PROBLEM TO SOLVE => Pick out all lines with the word "this" from the records that follow.

Scripts that build scenes:
▼▼▼

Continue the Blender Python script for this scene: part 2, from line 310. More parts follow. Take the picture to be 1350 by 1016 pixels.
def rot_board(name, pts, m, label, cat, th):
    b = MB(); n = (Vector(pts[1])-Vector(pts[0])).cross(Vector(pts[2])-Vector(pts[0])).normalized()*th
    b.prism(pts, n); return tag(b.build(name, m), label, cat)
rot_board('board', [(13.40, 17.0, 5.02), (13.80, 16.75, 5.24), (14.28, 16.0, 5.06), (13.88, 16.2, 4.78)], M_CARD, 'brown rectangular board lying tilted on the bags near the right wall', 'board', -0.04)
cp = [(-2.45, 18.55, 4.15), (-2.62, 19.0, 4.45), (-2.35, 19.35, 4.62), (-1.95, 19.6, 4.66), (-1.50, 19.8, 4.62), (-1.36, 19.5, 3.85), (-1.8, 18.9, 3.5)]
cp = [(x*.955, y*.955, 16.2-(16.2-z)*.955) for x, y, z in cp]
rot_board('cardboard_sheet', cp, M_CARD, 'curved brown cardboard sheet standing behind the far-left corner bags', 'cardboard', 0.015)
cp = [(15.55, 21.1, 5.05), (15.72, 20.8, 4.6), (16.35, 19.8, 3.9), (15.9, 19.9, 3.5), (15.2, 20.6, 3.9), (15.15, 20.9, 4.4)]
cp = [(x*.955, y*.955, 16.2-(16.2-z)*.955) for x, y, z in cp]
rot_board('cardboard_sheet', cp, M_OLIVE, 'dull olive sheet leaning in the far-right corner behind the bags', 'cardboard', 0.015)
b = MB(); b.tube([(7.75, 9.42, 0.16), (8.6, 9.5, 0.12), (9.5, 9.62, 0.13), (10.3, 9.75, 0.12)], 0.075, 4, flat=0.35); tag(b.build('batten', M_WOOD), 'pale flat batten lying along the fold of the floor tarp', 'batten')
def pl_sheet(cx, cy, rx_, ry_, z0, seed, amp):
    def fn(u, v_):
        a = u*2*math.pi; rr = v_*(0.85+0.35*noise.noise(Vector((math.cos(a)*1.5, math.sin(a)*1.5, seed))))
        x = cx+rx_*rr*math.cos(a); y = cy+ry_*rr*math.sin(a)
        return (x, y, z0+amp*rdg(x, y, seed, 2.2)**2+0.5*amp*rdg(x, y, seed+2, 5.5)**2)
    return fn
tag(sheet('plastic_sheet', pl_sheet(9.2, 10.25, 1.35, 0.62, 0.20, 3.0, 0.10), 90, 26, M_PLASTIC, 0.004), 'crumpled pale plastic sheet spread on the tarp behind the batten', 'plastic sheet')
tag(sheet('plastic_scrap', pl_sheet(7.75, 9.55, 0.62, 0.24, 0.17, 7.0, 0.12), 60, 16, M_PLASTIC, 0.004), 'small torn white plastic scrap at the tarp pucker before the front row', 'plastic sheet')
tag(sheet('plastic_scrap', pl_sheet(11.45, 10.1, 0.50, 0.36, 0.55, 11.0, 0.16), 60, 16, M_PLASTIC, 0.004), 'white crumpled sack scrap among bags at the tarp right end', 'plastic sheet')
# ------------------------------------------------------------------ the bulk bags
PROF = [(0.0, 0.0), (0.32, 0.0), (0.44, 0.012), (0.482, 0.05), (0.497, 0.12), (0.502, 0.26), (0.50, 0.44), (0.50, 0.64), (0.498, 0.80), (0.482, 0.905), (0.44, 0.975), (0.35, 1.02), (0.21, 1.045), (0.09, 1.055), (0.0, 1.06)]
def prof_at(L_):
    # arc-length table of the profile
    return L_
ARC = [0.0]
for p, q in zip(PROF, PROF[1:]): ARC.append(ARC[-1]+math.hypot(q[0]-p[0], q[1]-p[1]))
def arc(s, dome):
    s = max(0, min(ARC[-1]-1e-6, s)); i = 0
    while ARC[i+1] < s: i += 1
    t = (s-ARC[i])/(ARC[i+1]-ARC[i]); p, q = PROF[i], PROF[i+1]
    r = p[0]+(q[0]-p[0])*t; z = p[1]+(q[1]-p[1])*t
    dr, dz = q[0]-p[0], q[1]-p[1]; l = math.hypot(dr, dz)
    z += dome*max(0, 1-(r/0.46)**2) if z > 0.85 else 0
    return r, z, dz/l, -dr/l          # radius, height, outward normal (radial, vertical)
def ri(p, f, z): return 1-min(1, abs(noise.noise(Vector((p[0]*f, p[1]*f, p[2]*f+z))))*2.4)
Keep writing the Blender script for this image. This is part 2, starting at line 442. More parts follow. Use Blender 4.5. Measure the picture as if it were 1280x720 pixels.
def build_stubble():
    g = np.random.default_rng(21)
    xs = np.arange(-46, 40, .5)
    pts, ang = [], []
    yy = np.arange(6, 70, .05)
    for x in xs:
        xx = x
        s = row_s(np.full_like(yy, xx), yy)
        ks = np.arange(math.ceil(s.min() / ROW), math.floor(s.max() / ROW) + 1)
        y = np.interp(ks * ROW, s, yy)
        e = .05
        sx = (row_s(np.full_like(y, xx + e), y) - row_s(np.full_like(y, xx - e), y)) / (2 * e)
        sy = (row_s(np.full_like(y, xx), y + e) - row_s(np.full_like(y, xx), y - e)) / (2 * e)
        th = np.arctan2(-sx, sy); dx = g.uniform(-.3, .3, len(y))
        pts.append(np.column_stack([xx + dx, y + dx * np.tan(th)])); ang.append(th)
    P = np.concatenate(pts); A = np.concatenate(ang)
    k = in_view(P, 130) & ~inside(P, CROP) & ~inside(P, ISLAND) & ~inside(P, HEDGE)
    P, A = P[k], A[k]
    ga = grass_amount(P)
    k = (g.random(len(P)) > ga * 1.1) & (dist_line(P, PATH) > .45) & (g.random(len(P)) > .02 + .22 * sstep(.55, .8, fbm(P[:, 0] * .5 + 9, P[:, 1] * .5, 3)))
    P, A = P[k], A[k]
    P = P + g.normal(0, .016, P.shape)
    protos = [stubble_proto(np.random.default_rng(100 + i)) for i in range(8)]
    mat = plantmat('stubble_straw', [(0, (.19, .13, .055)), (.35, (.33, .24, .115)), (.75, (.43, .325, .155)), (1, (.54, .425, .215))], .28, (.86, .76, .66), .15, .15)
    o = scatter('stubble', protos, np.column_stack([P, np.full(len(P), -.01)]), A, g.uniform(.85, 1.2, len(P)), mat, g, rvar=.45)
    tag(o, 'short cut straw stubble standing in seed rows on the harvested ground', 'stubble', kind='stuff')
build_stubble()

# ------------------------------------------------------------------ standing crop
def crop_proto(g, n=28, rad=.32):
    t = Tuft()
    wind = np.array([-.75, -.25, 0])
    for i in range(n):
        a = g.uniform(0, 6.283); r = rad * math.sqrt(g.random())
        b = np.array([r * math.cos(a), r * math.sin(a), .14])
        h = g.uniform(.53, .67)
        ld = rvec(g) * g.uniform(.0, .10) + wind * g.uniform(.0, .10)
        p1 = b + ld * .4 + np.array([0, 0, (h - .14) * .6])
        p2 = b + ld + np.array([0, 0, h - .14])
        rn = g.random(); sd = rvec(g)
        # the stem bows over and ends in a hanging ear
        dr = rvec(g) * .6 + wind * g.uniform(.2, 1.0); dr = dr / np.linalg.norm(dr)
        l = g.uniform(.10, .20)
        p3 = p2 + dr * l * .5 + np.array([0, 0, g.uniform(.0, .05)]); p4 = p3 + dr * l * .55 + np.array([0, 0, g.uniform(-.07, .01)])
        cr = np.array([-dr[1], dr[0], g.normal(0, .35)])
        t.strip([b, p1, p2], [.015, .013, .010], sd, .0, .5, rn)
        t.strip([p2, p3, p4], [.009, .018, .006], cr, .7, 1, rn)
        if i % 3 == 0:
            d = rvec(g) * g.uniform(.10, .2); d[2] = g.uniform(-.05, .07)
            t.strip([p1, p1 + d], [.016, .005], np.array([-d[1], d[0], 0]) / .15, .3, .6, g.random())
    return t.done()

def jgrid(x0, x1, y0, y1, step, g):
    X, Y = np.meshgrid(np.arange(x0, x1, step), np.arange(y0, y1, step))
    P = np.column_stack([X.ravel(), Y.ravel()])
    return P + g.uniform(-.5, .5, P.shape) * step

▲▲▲

TASK OUTPUT =>
Continue the Blender Python script for this scene: part 2, from line 310. More parts follow. Take the picture to be 1350 by 1016 pixels.
Keep writing the Blender script for this image. This is part 2, starting at line 442. More parts follow. Use Blender 4.5. Measure the picture as if it were 1280x720 pixels.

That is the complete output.